Anthony Rizzo, Theo Epstein Shoot Down Recent Kris Bryant Trade Rumors

Buster Olney published a report Friday morning indicating that Theo Epstein would take offers for Kris Bryant. Olney’s sensationalized thesis centered on generalized comments that no one is untouchable and the Cubs would be willing to listen to every offer on principle. ESPN’s Jesse Rogers  went on to promote the idea (Twitter links here and here), as did several other media outlets.

Anthony Rizzo took to Twitter to respond to the absurd notion in a fashion befitting his de facto captaincy.

Reached for comment in the wake of Olney’s overblown report, Epstein further clarified his comments from Wednesday at the GM Meetings. As though he really needed to given his statement that “it would be going backward” to part with Bryant, Rizzo, or Javy Baez at this point.

“I answered a general question about whether we have untouchables,” Epstein said. “Like most every organization, we will listen to anything, but that’s just an operating philosophy.

“We are lucky to have some impact players and we are looking to add to them, not subtract.”

So there you have it, folks.
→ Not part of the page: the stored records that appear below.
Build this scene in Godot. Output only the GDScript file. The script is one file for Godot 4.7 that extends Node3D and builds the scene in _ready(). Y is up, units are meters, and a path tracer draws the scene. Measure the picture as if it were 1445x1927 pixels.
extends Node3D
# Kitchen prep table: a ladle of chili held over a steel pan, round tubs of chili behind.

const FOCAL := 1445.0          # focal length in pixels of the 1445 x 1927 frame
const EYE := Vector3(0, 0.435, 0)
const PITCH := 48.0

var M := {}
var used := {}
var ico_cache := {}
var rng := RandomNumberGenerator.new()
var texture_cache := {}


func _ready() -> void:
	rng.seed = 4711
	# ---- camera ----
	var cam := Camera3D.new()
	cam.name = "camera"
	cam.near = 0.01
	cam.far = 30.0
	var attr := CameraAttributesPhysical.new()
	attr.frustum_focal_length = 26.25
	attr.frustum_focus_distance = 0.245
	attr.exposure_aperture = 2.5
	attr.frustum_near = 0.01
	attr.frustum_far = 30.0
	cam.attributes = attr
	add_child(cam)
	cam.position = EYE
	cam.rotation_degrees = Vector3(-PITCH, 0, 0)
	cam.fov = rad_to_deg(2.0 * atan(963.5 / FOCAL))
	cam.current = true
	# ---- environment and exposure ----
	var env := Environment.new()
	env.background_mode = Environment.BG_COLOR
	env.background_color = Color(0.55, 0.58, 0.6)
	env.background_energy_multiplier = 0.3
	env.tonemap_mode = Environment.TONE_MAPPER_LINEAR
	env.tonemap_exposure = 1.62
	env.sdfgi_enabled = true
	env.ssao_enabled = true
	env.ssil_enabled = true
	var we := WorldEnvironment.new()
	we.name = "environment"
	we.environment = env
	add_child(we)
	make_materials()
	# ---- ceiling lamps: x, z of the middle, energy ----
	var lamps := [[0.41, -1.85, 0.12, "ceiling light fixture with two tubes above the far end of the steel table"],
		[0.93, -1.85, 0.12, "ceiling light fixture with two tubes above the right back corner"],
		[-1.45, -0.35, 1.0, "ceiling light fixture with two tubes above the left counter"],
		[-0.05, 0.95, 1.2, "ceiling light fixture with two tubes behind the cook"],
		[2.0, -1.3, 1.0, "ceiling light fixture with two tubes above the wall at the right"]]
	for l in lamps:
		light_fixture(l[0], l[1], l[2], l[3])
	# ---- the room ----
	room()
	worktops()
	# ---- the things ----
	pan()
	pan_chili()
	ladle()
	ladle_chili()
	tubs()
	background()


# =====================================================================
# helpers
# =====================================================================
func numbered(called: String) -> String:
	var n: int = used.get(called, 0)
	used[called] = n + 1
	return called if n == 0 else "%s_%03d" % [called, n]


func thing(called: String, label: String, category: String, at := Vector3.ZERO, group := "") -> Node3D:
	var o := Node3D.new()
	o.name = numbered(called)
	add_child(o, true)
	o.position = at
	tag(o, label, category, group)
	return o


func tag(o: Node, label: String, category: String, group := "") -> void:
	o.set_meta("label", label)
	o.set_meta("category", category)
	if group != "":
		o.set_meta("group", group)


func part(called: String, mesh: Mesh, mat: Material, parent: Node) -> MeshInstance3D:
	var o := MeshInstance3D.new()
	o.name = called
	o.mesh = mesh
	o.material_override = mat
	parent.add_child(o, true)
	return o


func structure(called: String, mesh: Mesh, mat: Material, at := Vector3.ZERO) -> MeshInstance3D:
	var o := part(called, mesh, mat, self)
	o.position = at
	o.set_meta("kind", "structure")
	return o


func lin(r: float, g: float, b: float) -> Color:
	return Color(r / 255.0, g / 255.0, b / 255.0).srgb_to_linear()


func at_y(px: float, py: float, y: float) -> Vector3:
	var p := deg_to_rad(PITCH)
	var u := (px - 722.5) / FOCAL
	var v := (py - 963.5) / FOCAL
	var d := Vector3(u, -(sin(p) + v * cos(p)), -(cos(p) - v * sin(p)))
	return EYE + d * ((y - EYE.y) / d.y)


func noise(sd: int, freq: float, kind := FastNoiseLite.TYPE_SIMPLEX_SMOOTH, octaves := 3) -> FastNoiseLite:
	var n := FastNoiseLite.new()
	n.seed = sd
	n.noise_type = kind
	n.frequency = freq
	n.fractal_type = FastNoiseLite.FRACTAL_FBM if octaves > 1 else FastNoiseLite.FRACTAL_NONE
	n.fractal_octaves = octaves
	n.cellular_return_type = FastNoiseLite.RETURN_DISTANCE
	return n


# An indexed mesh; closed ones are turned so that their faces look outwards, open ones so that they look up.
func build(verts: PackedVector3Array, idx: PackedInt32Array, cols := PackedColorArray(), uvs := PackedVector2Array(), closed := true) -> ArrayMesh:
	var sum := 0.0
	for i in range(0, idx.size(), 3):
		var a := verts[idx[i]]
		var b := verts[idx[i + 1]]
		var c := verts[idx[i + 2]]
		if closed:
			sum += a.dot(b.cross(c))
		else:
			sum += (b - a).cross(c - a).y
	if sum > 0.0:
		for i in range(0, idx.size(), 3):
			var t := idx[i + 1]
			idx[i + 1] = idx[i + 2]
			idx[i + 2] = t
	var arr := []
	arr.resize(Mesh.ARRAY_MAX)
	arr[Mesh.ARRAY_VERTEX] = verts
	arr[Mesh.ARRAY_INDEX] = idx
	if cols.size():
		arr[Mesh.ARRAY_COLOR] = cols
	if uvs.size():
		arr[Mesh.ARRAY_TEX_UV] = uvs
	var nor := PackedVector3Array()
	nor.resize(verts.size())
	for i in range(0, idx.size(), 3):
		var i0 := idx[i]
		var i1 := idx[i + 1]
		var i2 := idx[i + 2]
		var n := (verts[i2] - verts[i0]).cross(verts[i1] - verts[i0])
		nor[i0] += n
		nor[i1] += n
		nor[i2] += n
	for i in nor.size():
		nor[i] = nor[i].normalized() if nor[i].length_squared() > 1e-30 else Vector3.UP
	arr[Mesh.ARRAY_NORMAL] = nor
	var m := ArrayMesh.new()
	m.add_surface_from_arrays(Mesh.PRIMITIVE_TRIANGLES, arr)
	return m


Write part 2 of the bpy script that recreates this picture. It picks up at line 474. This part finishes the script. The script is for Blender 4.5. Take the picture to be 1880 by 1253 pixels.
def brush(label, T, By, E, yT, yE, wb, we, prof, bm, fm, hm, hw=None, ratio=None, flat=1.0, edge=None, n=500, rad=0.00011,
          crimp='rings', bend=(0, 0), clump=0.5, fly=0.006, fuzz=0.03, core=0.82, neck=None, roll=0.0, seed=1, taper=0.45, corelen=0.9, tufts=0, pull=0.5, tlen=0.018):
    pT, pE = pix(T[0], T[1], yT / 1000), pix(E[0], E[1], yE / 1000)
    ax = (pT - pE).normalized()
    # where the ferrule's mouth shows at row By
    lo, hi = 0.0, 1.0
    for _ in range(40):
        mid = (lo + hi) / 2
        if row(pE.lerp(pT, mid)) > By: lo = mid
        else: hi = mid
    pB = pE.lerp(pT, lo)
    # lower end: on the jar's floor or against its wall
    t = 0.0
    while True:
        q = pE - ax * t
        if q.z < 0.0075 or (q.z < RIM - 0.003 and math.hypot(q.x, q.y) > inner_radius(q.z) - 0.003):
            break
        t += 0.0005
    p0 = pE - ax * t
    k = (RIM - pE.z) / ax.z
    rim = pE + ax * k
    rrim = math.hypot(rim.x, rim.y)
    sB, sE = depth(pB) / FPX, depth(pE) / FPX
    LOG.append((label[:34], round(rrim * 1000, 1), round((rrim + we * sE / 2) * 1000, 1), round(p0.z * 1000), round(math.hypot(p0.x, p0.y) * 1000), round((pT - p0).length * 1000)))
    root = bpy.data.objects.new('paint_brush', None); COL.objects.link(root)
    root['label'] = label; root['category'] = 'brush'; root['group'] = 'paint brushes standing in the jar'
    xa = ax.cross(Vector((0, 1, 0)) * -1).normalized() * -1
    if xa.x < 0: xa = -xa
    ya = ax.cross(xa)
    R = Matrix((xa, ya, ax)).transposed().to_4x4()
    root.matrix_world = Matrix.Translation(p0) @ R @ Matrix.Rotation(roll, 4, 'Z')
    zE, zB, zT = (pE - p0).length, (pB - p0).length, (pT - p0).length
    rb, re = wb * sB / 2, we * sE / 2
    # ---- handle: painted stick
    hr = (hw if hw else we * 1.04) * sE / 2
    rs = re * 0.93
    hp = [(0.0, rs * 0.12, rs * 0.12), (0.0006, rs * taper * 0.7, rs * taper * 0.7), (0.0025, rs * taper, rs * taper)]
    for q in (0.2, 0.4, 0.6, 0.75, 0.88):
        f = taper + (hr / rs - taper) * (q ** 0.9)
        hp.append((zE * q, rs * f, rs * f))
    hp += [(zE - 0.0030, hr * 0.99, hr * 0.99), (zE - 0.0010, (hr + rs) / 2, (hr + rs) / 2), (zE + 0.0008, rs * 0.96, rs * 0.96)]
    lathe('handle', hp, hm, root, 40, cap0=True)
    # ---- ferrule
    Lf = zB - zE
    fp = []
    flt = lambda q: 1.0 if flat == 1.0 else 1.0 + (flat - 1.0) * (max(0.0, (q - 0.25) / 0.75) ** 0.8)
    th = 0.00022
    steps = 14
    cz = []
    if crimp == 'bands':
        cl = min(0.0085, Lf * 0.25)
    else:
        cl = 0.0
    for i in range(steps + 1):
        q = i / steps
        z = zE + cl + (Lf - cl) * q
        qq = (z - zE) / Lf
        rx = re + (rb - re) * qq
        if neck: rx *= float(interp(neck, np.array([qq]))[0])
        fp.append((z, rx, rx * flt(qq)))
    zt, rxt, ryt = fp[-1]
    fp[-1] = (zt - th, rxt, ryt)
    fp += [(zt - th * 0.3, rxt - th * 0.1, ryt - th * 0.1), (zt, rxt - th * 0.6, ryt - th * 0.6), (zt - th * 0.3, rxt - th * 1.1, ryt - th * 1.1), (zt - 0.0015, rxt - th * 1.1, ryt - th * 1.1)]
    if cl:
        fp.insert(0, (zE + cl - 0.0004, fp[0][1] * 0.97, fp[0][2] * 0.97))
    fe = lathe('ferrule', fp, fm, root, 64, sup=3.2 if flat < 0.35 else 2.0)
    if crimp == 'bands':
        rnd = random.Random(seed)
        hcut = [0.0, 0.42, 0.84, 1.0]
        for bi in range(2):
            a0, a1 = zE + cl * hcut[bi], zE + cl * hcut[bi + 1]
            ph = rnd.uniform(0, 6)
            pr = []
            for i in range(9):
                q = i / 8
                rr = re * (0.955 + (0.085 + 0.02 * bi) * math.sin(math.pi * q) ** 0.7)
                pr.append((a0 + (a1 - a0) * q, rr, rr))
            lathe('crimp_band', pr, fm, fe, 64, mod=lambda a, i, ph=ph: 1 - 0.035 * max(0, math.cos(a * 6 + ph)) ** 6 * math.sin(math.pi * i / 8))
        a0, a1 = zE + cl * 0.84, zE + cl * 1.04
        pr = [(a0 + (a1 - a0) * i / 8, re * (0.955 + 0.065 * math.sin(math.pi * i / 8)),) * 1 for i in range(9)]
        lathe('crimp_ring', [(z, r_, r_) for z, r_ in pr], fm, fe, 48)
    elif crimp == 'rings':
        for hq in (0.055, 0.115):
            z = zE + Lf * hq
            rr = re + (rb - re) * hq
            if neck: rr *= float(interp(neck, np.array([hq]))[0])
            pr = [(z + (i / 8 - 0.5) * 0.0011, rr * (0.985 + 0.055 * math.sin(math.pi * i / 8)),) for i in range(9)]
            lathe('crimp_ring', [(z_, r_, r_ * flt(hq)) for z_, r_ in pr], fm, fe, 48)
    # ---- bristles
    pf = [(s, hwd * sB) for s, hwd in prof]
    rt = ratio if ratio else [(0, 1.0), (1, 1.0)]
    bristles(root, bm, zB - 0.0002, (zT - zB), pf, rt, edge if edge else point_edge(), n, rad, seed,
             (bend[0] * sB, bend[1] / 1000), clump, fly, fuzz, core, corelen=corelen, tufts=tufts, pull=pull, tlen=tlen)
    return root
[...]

There’s no chance Kris Bryant is going anywhere, and the notion that the Cubs would consider dealing him is laughable.

Kris Bryant when asked about reports that he might be traded.

4 Comments

  1. As I mentioned in Evan’s first break of this foolishness – I’m disappointed in Olney for stooping to this. I had previously regarded him as a better, more astute writer than one that just pumps out sensationalism for clicks.

    Now if this was November of 2020, it may be realistic if Bryant hasn’t signed an extension.

  2. Ok. Silly season is alive and well.
    About all Olney’s story proves is that it’s a waste of time reading most of this off-season stuff.
    And that goes for a whole bunch of these other “gossip” sports writers who have to come up with stories to fill space.
    Olney never said it was happening; just it could happen — which, of course, under the right circumstances anything can and dmight occur.
    But the probability is so low that it’s hardly worth mentioning.
    One less reason to read these websites and just stick to the real news when it actually occurs which is seldom.

    1. Just so we’re clear here, does that last comment apply to the site on which you read this post? And as for Buster, he very obviously presented this as much more of a plausible outcome in the near future than is actually the case and he knew darn well what he was doing.

      As for the “‘gossip’ sports writers,” I’ll just have to hope you’re not referring to CI. I wouldn’t think that’s the case since you’re a frequent patron, but I’m not sure where else it could be directed.

  3. As you guessed, I am referring to the original websites where these pieces often appear.
    First, there is nothing wrong with this kind of gossip as it’s essential harmless.

    What is perhaps the real problem is that anyone takes these guys (and the occasional gal) seriously.
    Perhaps some of these writers are laughing at their readers while depositing pay checks into their bank accounts.

    Amazingly, Olney, in his piece on Bryant, went out of his way to indicate that it was nothing serious.
    Yet, even Theo reacted.
    Perhaps a comment from Anthony Rizzo which went something to the effect that don’t these guys have enough at this time of the year to write about football.

    It’s ppart of the modern trend of sensationalism journalism.

    But the public obviously buys into it.
    And these writers (and their publications) get what they want from it: free pr.
    Wonder on how many shows over the last couple of days Olney guested on talking of this piece. Great publicity for him and ESPN perhaps on stations and networks of which they are rivals.